I don't need any PR. I've got nothing to be proud of. The blog's only interesting in relation to events in Georgia and Southern Ossetia. I'm not doing it on behalf of anyone. I don't want to prove anything to anyone.

I'm really grateful to everyone for their kind words, for the support, for paying attention. I'm really grateful to everyone, who's been thinking about us and what we've being going through. Not for my own sake, but because of what's been happening.  I'm grateful for your ability to empathise. It's a unique quality. It reminds us that there's some point to it all. Just because I'm here, on this side of the border, it doesn't mean I feel guilty that I haven't died and that no one round me has died.
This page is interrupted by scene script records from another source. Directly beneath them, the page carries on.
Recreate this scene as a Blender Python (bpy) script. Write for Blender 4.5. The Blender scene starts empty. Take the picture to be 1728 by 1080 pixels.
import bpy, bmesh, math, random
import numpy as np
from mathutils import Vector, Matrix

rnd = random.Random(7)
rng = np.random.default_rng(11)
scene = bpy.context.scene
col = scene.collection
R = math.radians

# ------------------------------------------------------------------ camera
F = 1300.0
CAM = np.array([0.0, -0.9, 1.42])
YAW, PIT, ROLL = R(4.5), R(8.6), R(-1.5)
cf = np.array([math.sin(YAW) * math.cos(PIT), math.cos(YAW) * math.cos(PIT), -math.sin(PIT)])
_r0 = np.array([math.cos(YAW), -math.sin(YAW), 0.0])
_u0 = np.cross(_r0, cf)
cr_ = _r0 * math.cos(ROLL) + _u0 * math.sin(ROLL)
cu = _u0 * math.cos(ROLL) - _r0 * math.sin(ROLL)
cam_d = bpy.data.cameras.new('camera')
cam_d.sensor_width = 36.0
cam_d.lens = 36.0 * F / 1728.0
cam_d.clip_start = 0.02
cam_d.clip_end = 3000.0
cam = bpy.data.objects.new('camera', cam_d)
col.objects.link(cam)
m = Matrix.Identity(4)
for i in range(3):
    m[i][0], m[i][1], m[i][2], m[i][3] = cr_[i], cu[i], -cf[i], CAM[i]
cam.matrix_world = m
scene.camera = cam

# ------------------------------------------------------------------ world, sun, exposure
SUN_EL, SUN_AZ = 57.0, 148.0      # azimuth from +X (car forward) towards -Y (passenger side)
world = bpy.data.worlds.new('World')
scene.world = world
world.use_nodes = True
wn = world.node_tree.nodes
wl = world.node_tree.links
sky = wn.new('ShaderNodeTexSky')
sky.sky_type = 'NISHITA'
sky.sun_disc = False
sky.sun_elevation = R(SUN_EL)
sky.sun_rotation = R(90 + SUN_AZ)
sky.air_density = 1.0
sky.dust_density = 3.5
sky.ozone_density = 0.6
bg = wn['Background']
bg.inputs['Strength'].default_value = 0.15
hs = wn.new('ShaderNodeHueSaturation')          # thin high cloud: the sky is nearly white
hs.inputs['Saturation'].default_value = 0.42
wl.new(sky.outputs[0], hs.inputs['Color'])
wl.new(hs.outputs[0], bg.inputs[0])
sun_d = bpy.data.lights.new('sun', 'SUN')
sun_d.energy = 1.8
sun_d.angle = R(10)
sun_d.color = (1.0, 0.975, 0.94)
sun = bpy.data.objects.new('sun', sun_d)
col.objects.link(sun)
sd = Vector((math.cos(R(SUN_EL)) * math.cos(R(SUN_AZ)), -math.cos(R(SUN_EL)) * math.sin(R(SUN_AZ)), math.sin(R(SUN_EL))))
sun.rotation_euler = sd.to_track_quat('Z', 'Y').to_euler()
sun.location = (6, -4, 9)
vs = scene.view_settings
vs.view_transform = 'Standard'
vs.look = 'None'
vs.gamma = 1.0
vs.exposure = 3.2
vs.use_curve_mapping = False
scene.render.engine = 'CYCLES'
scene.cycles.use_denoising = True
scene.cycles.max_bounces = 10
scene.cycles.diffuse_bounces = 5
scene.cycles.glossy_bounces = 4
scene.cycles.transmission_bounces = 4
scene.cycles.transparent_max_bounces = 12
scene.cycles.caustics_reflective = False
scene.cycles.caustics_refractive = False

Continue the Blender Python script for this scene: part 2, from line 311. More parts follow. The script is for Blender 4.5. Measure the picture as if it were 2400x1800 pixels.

I just want to get back to the normal rhythm of my life, to my family, my loved one, my friends, my work, my animals, my world. I've got all kinds of friends. Each of them has got their own view of what's been happening. But the way I see it, that doesn't make them any better or worse.

The main thing to hope is that the nightmare's over. That it's going to sort itself out. I wish you all peace and understanding. Let's get together all the good people we can. Once more I want to say thank you. I'm not just saying it. I really am grateful. Be well. And pray that there's no more war.